Perwira Roma yang Baik Hati
PERWIRA-PERWIRA Roma tidak dikenal karena kebaikan hati. Seorang perwira, yang ditugaskan untuk memimpin pasukan yang terdiri dari kira-kira seratus prajurit yang siap tempur, harus menjadi seorang sersan yang terlatih dengan keras, seorang yang berdisiplin tinggi, dan kadang-kadang bahkan menjadi algojo. Namun, Alkitab menceritakan kepada kita tentang seorang perwira Roma dari pasukan Kaisar Agustus, yang memperlihatkan kemurahan hati dan belas kasihan yang sungguh-sungguh terhadap rasul Paulus. Namanya? Yulius.
Alkitab memperkenalkan pria ini dalam Kisah pasal 27. Rasul Paulus telah mengajukan permohonan naik banding kepada kaisar di Roma. Jadi, Paulus, bersama para tahanan lain, diserahkan kepada ”seorang perwira yang bernama Yulius dari pasukan Kaisar [Agustus, NW]”. Mereka berlayar dari Kaisarea, kota pelabuhan di barat laut Yerusalem yang dipakai sebagai markas besar pasukan-pasukan Roma. Sejarawan Lukas berkata, ”Pada keesokan harinya kami singgah di Sidon. Yulius memperlakukan Paulus dengan ramah dan memperbolehkannya mengunjungi sahabat-sahabatnya, supaya mereka melengkapkan keperluannya.”—Kisah 27:1-3.
Namun, alasan Yulius tergerak untuk memperlihatkan kebaikan hati sedemikian tidak dicatat dalam Alkitab. Ia bisa jadi diperintahkan oleh Gubernur Festus untuk memberikan Paulus perlakuan istimewa. Atau mungkin karena telah mengetahui alasan Paulus ditahan, Yulius mungkin hanya mengagumi keberanian dan integritas Paulus. Bagaimanapun juga, Yulius tampaknya menghargai bahwa Paulus bukan tawanan biasa.
Meskipun demikian, Yulius tidak mau mendengarkan peringatan Paulus agar tidak berlayar dari Pelabuhan Indah. Segera kapal itu diombang-ambingkan oleh badai yang mengancam dihempaskannya kapal ke atas pasir pantai Afrika bagian Utara. (Kisah 27:8-17) Di tengah-tengah angin badai ini Paulus berdiri dan meyakinkan para penumpang yang ketakutan bahwa ’tidak satu jiwa pun di antara mereka akan binasa, kecuali kapal itu’. Sekalipun demikian beberapa awak kapal belakangan mencoba untuk melarikan diri. Lalu Paulus memberi tahu Yulius, ”Jika mereka tidak tinggal di kapal, kamu tidak mungkin selamat.”—Kisah 27:21, 22, 30, 31, NW.

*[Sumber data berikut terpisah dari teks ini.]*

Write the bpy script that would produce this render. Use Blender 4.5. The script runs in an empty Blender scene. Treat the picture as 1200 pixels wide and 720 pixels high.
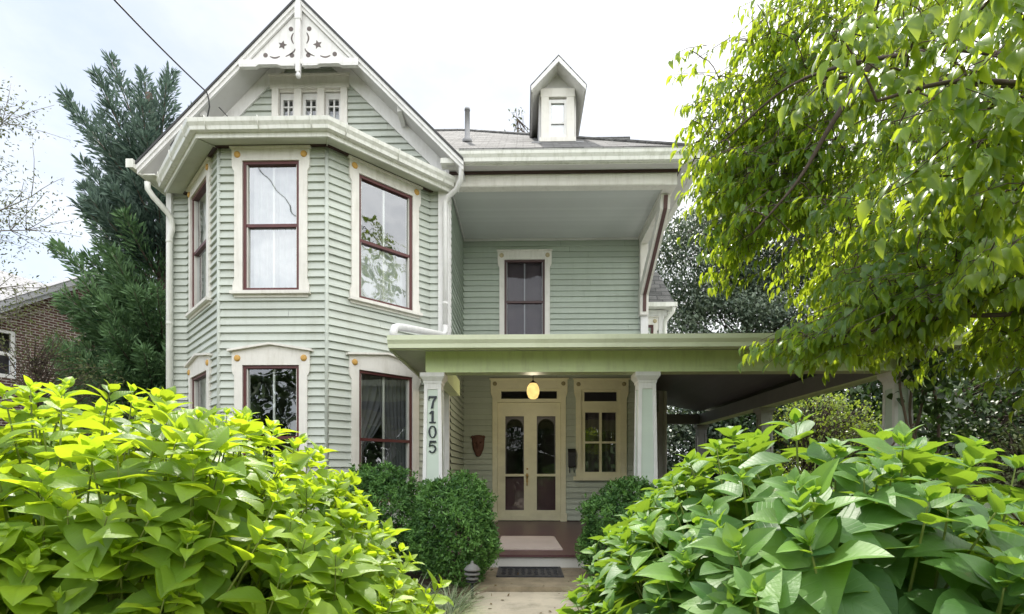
import bpy, math, random
import numpy as np
from mathutils import Matrix, Vector

random.seed(7)
RNG = np.random.default_rng(11)
SC = bpy.context.scene
COL = SC.collection
PI = math.pi


# ------------------------------------------------------------------ materials
def new_mat(name):
    m = bpy.data.materials.new(name)
    m.use_nodes = True
    nt = m.node_tree
    for n in list(nt.nodes):
        nt.nodes.remove(n)
    out = nt.nodes.new('ShaderNodeOutputMaterial')
    return m, nt, out


def nd(nt, kind, **kw):
    n = nt.nodes.new(kind)
    for k, v in kw.items():
        if k.startswith('i_'):
            key = k[2:]
            key = int(key) if key.isdigit() else key.replace('_', ' ')
            n.inputs[key].default_value = v
        else:
            setattr(n, k, v)
    return n


def ramp(nt, stops):
    r = nt.nodes.new('ShaderNodeValToRGB')
    el = r.color_ramp.elements
    while len(el) > 1:
        el.remove(el[-1])
    el[0].position, el[0].color = stops[0][0], (*stops[0][1], 1)
    for p, c in stops[1:]:
        e = el.new(p)
        e.color = (*c, 1)
    return r


def sc(c, k):
    return tuple(min(1, x * k) for x in c)


def paint(name, col, rough=0.5, vary=0.10, scale=(3, 3, 3), dirt=None, dirt_amt=0.25, bump=0.15, bump_scale=60, spec=0.4, streak=None, course=None):
    """Painted or weathered surface: base colour with soft blotches, fine grain and optional dirt."""
    m, nt, out = new_mat(name)
    L = nt.links
    tc = nd(nt, 'ShaderNodeTexCoord')
    mp = nd(nt, 'ShaderNodeMapping')
    mp.inputs['Scale'].default_value = scale
    L.new(tc.outputs['Object'], mp.inputs['Vector'])
    n1 = nd(nt, 'ShaderNodeTexNoise', i_Scale=1.0, i_Detail=6.0, i_Roughness=0.6)
    L.new(mp.outputs[0], n1.inputs['Vector'])
    r = ramp(nt, [(0.3, sc(col, 1 - vary)), (0.7, sc(col, 1 + vary))])
    L.new(n1.outputs['Fac'], r.inputs[0])
    c = r.outputs[0]
    if course:                                # each board took the paint a little differently
        sp_ = nd(nt, 'ShaderNodeSeparateXYZ')
        L.new(tc.outputs['Object'], sp_.inputs[0])
        mu = nd(nt, 'ShaderNodeMath', operation='MULTIPLY_ADD')
        mu.inputs[1].default_value = 1 / course[0]
        mu.inputs[2].default_value = -course[1] / course[0]
        L.new(sp_.outputs[2], mu.inputs[0])
        fl = nd(nt, 'ShaderNodeMath', operation='FLOOR')
        L.new(mu.outputs[0], fl.inputs[0])
        fx = nd(nt, 'ShaderNodeMath', operation='MULTIPLY')
        fx.inputs[1].default_value = 0.4
        L.new(sp_.outputs[0], fx.inputs[0])
        flx = nd(nt, 'ShaderNodeMath', operation='FLOOR')
        L.new(fx.outputs[0], flx.inputs[0])
        cv = nd(nt, 'ShaderNodeCombineXYZ')
        L.new(flx.outputs[0], cv.inputs[0])
        L.new(fl.outputs[0], cv.inputs[2])
        wn = nd(nt, 'ShaderNodeTexWhiteNoise', noise_dimensions='3D')
        L.new(cv.outputs[0], wn.inputs['Vector'])
        rr = ramp(nt, [(0.0, (0.90, 0.90, 0.90)), (1.0, (1.0, 1.0, 1.0))])
        L.new(wn.outputs['Value'], rr.inputs[0])
        mm = nd(nt, 'ShaderNodeMixRGB', blend_type='MULTIPLY')
        mm.inputs[0].default_value = 1.0
        L.new(c, mm.inputs[1])
        L.new(rr.outputs[0], mm.inputs[2])
        c = mm.outputs[0]
    if dirt:
        n2 = nd(nt, 'ShaderNodeTexNoise', i_Scale=2.3, i_Detail=8.0, i_Roughness=0.7)
        if streak:
            m2 = nd(nt, 'ShaderNodeMapping')
            m2.inputs['Scale'].default_value = streak
            L.new(tc.outputs['Object'], m2.inputs['Vector'])
            L.new(m2.outputs[0], n2.inputs['Vector'])
        else:
            L.new(tc.outputs['Object'], n2.inputs['Vector'])
        r2 = ramp(nt, [(0.48, (0, 0, 0)), (0.75, (dirt_amt,) * 3)])
        L.new(n2.outputs['Fac'], r2.inputs[0])
        mx = nd(nt, 'ShaderNodeMixRGB')
        mx.inputs[2].default_value = (*dirt, 1)
        L.new(r2.outputs[0], mx.inputs[0])
        L.new(c, mx.inputs[1])
        c = mx.outputs[0]
    p = nd(nt, 'ShaderNodeBsdfPrincipled', i_Roughness=rough)
    p.inputs['Specular IOR Level'].default_value = spec
    L.new(c, p.inputs['Base Color'])
    if bump:
        n3 = nd(nt, 'ShaderNodeTexNoise', i_Scale=float(bump_scale), i_Detail=3.0)
        L.new(tc.outputs['Object'], n3.inputs['Vector'])
        b = nd(nt, 'ShaderNodeBump', i_Strength=bump, i_Distance=0.01)
        L.new(n3.outputs['Fac'], b.inputs['Height'])
        L.new(b.outputs[0], p.inputs['Normal'])
    L.new(p.outputs[0], out.inputs[0])
    return m


def boards(name, col, width, rough=0.5, axis='x', gap=0.06, vary=0.12, spec=0.4):
    """Painted tongue-and-groove boards: grooves are bump only."""
    m, nt, out = new_mat(name)
    L = nt.links
    tc = nd(nt, 'ShaderNodeTexCoord')
    sep = nd(nt, 'ShaderNodeSeparateXYZ')
    L.new(tc.outputs['Object'], sep.inputs[0])
    mul = nd(nt, 'ShaderNodeMath', operation='MULTIPLY')
    mul.inputs[1].default_value = 1 / width
    L.new(sep.outputs['XYZ'.index(axis.upper())], mul.inputs[0])
    fr = nd(nt, 'ShaderNodeMath', operation='FRACT')
    fl = nd(nt, 'ShaderNodeMath', operation='FLOOR')
    L.new(mul.outputs[0], fr.inputs[0])
    L.new(mul.outputs[0], fl.inputs[0])
    wn = nd(nt, 'ShaderNodeTexWhiteNoise', noise_dimensions='1D')
    L.new(fl.outputs[0], wn.inputs['W'])
    n1 = nd(nt, 'ShaderNodeTexNoise', i_Scale=2.0, i_Detail=6.0)
    L.new(tc.outputs['Object'], n1.inputs['Vector'])
    ad = nd(nt, 'ShaderNodeMath', operation='ADD')
    L.new(wn.outputs['Value'], ad.inputs[0])
    L.new(n1.outputs['Fac'], ad.inputs[1])
    r = ramp(nt, [(0.3, sc(col, 1 - vary)), (1.0, sc(col, 1 + vary))])
    hf = nd(nt, 'ShaderNodeMath', operation='MULTIPLY')
    hf.inputs[1].default_value = 0.6
    L.new(ad.outputs[0], hf.inputs[0])
    L.new(hf.outputs[0], r.inputs[0])
    gr = nd(nt, 'ShaderNodeMath', operation='GREATER_THAN')
    gr.inputs[1].default_value = gap
    L.new(fr.outputs[0], gr.inputs[0])
    b = nd(nt, 'ShaderNodeBump', i_Strength=0.8, i_Distance=0.006)
    L.new(gr.outputs[0], b.inputs['Height'])
    p = nd(nt, 'ShaderNodeBsdfPrincipled', i_Roughness=rough)
    p.inputs['Specular IOR Level'].default_value = spec
    L.new(r.outputs[0], p.inputs['Base Color'])
    L.new(b.outputs[0], p.inputs['Normal'])
    L.new(p.outputs[0], out.inputs[0])
    return m


def bricks(name, c1, c2, mortar, bw, bh, msize, rough=0.85, bump=0.5, squash=1.0, offset=0.5, vary=0.25, nscale=(1.7, 1.7, 1.7)):
    """Courses on the UV map (metres): brickwork and roof shingles."""
    m, nt, out = new_mat(name)
    L = nt.links
    uv = nd(nt, 'ShaderNodeUVMap')
    br = nd(nt, 'ShaderNodeTexBrick', i_Scale=1.0)
    br.offset = offset
    br.squash = squash
    br.inputs['Color1'].default_value = (*c1, 1)
    br.inputs['Color2'].default_value = (*c2, 1)
    br.inputs['Mortar'].default_value = (*mortar, 1)
    br.inputs['Mortar Size'].default_value = msize
    br.inputs['Mortar Smooth'].default_value = 0.2
    br.inputs['Brick Width'].default_value = bw
    br.inputs['Row Height'].default_value = bh
    L.new(uv.outputs[0], br.inputs['Vector'])
    n1 = nd(nt, 'ShaderNodeTexNoise', i_Scale=1.0, i_Detail=8.0, i_Roughness=0.7)
    mpn = nd(nt, 'ShaderNodeMapping')
    mpn.inputs['Scale'].default_value = nscale
    L.new(uv.outputs[0], mpn.inputs['Vector'])
    L.new(mpn.outputs[0], n1.inputs['Vector'])
    r = ramp(nt, [(0.3, (1 - vary,) * 3), (0.7, (1.0,) * 3)])
    L.new(n1.outputs['Fac'], r.inputs[0])
    mx = nd(nt, 'ShaderNodeMixRGB', blend_type='MULTIPLY')
    mx.inputs[0].default_value = 1.0
    L.new(br.outputs['Color'], mx.inputs[1])
    L.new(r.outputs[0], mx.inputs[2])
    n2 = nd(nt, 'ShaderNodeTexNoise', i_Scale=60.0, i_Detail=3.0)
    L.new(uv.outputs[0], n2.inputs['Vector'])
    sub = nd(nt, 'ShaderNodeMath', operation='SUBTRACT')
    L.new(n2.outputs['Fac'], sub.inputs[0])
    L.new(br.outputs['Fac'], sub.inputs[1])
    b = nd(nt, 'ShaderNodeBump', i_Strength=bump, i_Distance=0.02)
    L.new(sub.outputs[0], b.inputs['Height'])
    p = nd(nt, 'ShaderNodeBsdfPrincipled', i_Roughness=rough)
    L.new(mx.outputs[0], p.inputs['Base Color'])
    L.new(b.outputs[0], p.inputs['Normal'])
    L.new(p.outputs[0], out.inputs[0])
    return m


def glass_mat(name, ior, tintc=(0.85, 0.9, 0.9), wav=0.03):
    m, nt, out = new_mat(name)
    L = nt.links
    tc = nd(nt, 'ShaderNodeTexCoord')
    n = nd(nt, 'ShaderNodeTexNoise', i_Scale=2.2, i_Detail=1.0)
    L.new(tc.outputs['Object'], n.inputs['Vector'])
    b = nd(nt, 'ShaderNodeBump', i_Strength=wav, i_Distance=0.3)
    L.new(n.outputs['Fac'], b.inputs['Height'])
    lw = nd(nt, 'ShaderNodeLayerWeight', i_Blend=0.5)
    pw = nd(nt, 'ShaderNodeMath', operation='POWER')
    pw.inputs[1].default_value = 4.0
    L.new(lw.outputs['Facing'], pw.inputs[0])
    f0 = ((ior - 1) / (ior + 1)) ** 2
    f = nd(nt, 'ShaderNodeMath', operation='MULTIPLY_ADD')
    f.inputs[1].default_value = 1 - f0
    f.inputs[2].default_value = f0
    L.new(pw.outputs[0], f.inputs[0])
    t = nd(nt, 'ShaderNodeBsdfTransparent')
    t.inputs[0].default_value = (*tintc, 1)
    g = nd(nt, 'ShaderNodeBsdfGlossy', i_Roughness=0.0)
    g.inputs[0].default_value = (0.95, 0.97, 1, 1)
    L.new(b.outputs[0], g.inputs['Normal'])
    mx = nd(nt, 'ShaderNodeMixShader')
    L.new(f.outputs[0], mx.inputs[0])
    L.new(t.outputs[0], mx.inputs[1])
    L.new(g.outputs[0], mx.inputs[2])
    L.new(mx.outputs[0], out.inputs[0])
    return m


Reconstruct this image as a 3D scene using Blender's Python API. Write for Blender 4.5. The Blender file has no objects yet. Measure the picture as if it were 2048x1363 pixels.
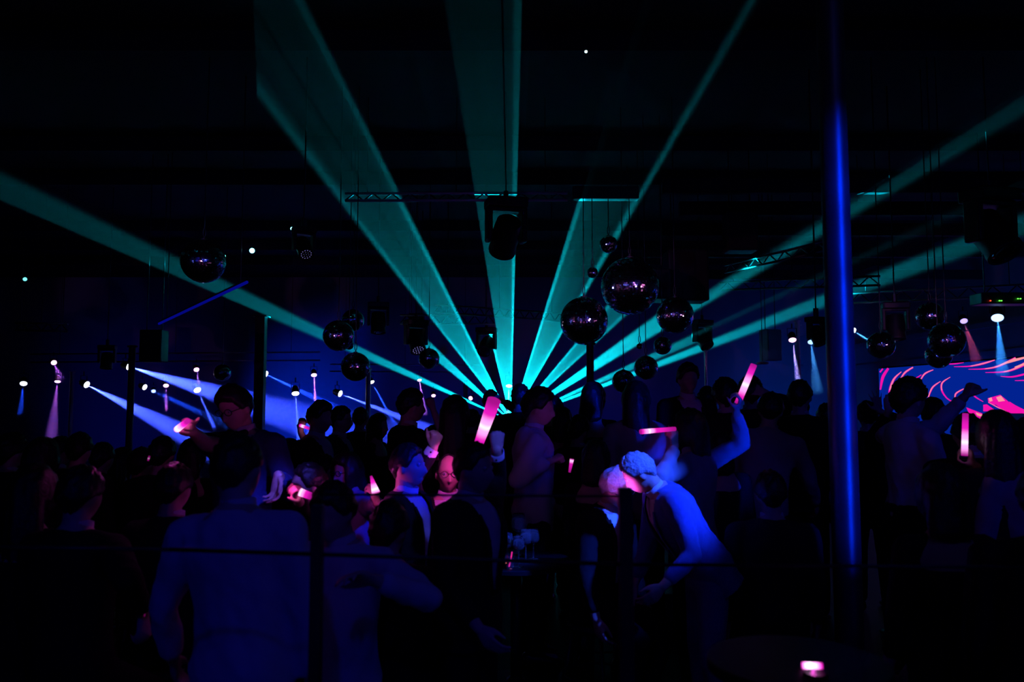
import bpy, bmesh, math, random
from mathutils import Vector, Matrix, noise
rnd = random.Random(7)
C = bpy.context.scene.collection
PI = math.pi
R = math.radians

# ------------------------------------------------------------------ camera and view
EYE = 1.75
F = 1600.0
PITCH = math.atan2(123.5, F)
sc = bpy.context.scene
cam_d = bpy.data.cameras.new('camera')
cam = bpy.data.objects.new('camera', cam_d)
C.objects.link(cam)
cam.location = (0, 0, EYE)
cam.rotation_euler = (PI / 2 + PITCH, 0, 0)
cam_d.sensor_width = 36.0
cam_d.lens = 36.0 * F / 2048.0
cam_d.clip_start = 0.05
cam_d.dof.use_dof = True
cam_d.dof.focus_distance = 8.5
cam_d.dof.aperture_fstop = 2.4
sc.camera = cam
sc.view_settings.view_transform = 'Standard'
sc.view_settings.look = 'None'
sc.view_settings.exposure = 0.0
sc.view_settings.gamma = 1.0
sc.view_settings.use_curve_mapping = False
w = bpy.data.worlds.new('night')
sc.world = w
w.use_nodes = True
w.node_tree.nodes['Background'].inputs[0].default_value = (0, 0, 0, 1)
w.node_tree.nodes['Background'].inputs[1].default_value = 0.0
try:
    sc.cycles.use_denoising = True
    sc.cycles.sample_clamp_indirect = 3.0
    sc.cycles.max_bounces = 6
    sc.cycles.diffuse_bounces = 2
    sc.cycles.glossy_bounces = 3
    sc.cycles.transparent_max_bounces = 16
    sc.cycles.volume_bounces = 0
    sc.cycles.adaptive_threshold = 0.02
    sc.cycles.use_light_tree = True
    sc.cycles.caustics_reflective = False
    sc.cycles.caustics_refractive = False
except Exception:
    pass

_cp, _sp = math.cos(PITCH), math.sin(PITCH)
def ray(px, py):
    x = (px - 1024.0) / F
    y = -(py - 681.5) / F
    return Vector((x, _cp - y * _sp, _sp + y * _cp))
def P(px, py, d):
    r = ray(px, py)
    return Vector((0, 0, EYE)) + r * (d / r.y)
def on_plane(px, py, p0, n):
    o = Vector((0, 0, EYE))
    r = ray(px, py)
    return o + r * ((p0 - o).dot(n) / r.dot(n))

# ------------------------------------------------------------------ objects
def tag(o, label=None, cat=None, group=None, kind=None):
    if label: o['label'] = label
    if cat: o['category'] = cat
    if group: o['group'] = group
    if kind: o['kind'] = kind
    return o
def empty(name, loc, label, cat, group=None, rz=0.0):
    o = bpy.data.objects.new(name, None)
    C.objects.link(o)
    o.location = loc
    o.rotation_euler = (0, 0, rz)
    o.empty_display_size = 0.1
    return tag(o, label, cat, group)
def obj(name, bm, mat, parent=None, smooth=False, local=False, ang=None):
    """one mesh object; geometry given in world coordinates unless local"""
    me = bpy.data.meshes.new(name)
    bmesh.ops.recalc_face_normals(bm, faces=bm.faces)
    bm.to_mesh(me)
    bm.free()
    if smooth:
        me.polygons.foreach_set('use_smooth', [True] * len(me.polygons))
    if mat: me.materials.append(mat)
    o = bpy.data.objects.new(name, me)
    C.objects.link(o)
    if parent is not None:
        o.parent = parent
        if not local:
            o.matrix_parent_inverse = chain(parent).inverted()
    if ang is not None and smooth:
        try: me.set_sharp_from_angle(angle=ang)
        except Exception: pass
    return o
def chain(o):
    m = Matrix.LocRotScale(o.location, o.rotation_euler, o.scale)
    if o.parent is not None:
        m = chain(o.parent) @ o.matrix_parent_inverse @ m
    return m
def base_origin(o, p):
    """move a mesh object's origin to world point p without moving its geometry"""
    o.data.transform(Matrix.Translation(-Vector(p)))
    o.location = p
    return o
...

Kali ini, Yulius mau mendengarkan perkataan Paulus, sehingga upaya para awak kapal untuk melarikan diri dapat digagalkan. Sesuai dengan ramalan Paulus, kapal kandas di suatu beting dan hancur. Para prajurit di atas kapal memutuskan untuk membunuh semua tawanan karena khawatir para tawanan akan melarikan diri. Namun, sekali lagi Yulius turun tangan dan mengendalikan anak buahnya, sehingga Paulus diselamatkan.—Kisah 27:32, 41-44.
Alkitab tidak menceritakan apa yang selanjutnya terjadi dengan perwira yang baik hati itu atau apakah ia kemudian menganut iman Kristen. Kebaikan hati apa pun yang ia perlihatkan, merupakan suatu pertunjukan dari bekerjanya hati nurani yang dikaruniakan Allah. (Roma 2:14, 15) Akan tetapi umat kristiani memperlihatkan lebih dari sekadar kebaikan hati secara manusiawi, dan menunjukkan kebaikan hati ilahi yang dihasilkan karena memiliki roh Allah. (Galatia 5:22) Tentu saja, bila seorang perwira kafir yang tidak mengenal Allah dapat memperlihatkan kebaikan hati, betapa umat Allah seharusnya lebih digerakkan untuk melakukan yang sama!